OSE Seminar by Dr. Prashant Padmanabhan on Exploring Magnetic Dynamics and Collective Phenomena in Quantum Materials
Departmental News
Posted: November 30, 2022
Date: Thursday, 12/01/2022
Time: 12:15 PM - 1:15 PM
Location: PAIS, Room 2540
Abstract:
The first demonstration of transient demagnetization after femtosecond optical excitation was a seminal achievement in condensed matter physics leading to the birth of the field of ultrafast magnetism. Today, we continue to work towards unravelling the nature of the mechanisms that underlie these processes and exploit them to harness new magnetic phenomena.

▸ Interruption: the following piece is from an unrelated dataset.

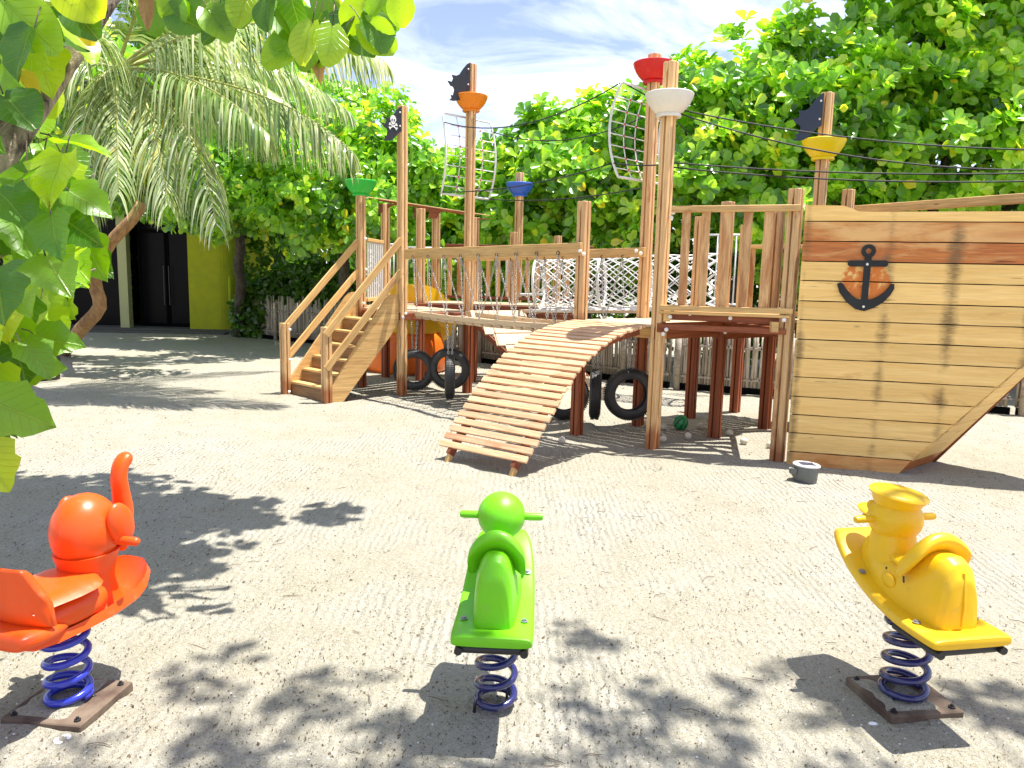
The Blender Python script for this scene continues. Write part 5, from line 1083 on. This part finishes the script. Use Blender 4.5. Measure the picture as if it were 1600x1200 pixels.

Quantum material systems hosting novel intrinsic magnetic order represent an exciting new playground to study the transient interactions between photons and spin excitations in ordered phases. In this talk, I will discuss our efforts in using such systems to both control the properties of electromagnetic radiation and coherently drive collective magnetic phenomena with light, focusing on three examples. First, I will highlight how terahertz pulses can be manipulated by leveraging magneto-plasmonic resonances in micro-structured graphene. We will then examine how light can be used to coherently manipulate magnetic order through the dynamic quenching of magneto-crystalline anisotropy in the multiferroic skyrmion-host GaV4S8. Finally, I will discuss our recent work involving the ferromagnetic van der Waals crystal CrI3. Here, we shed light on the nature of angular momentum transfer in this material and reveal a strong dynamic coupling between the spin and lattice degrees of freedom. Together, these three examples codify the immense promise that ultrafast optics holds in understanding and utilizing the novel magnetic properties of quantum materials.
Biography:
Prashant Padmanabhan is a staff scientist at the Center for Integrated Nanotechnologies at Los Alamos National Laboratory. His research interests are centered upon the photoinduced manipulation of bulk and nanoscale materials possessing order, correlations, and topologically protected phases using an array of ultrafast spectroscopy techniques spanning the ultraviolet to terahertz (THz) regimes. His current efforts are aimed at uncovering the dynamics of the electronic, lattice, and spin degrees of freedom of van der Waals magnetic systems, the ultrafast opto-magnetic control of magnetic order, exploring THz emission from bulk and nanostructured materials, and nonlinear optical processes in low dimensional systems with structured light. Prashant received his Ph.D. in Applied Physics from the University of Michigan in 2014 focusing on coherent acoustic plasma oscillations in semiconductor heterostructures.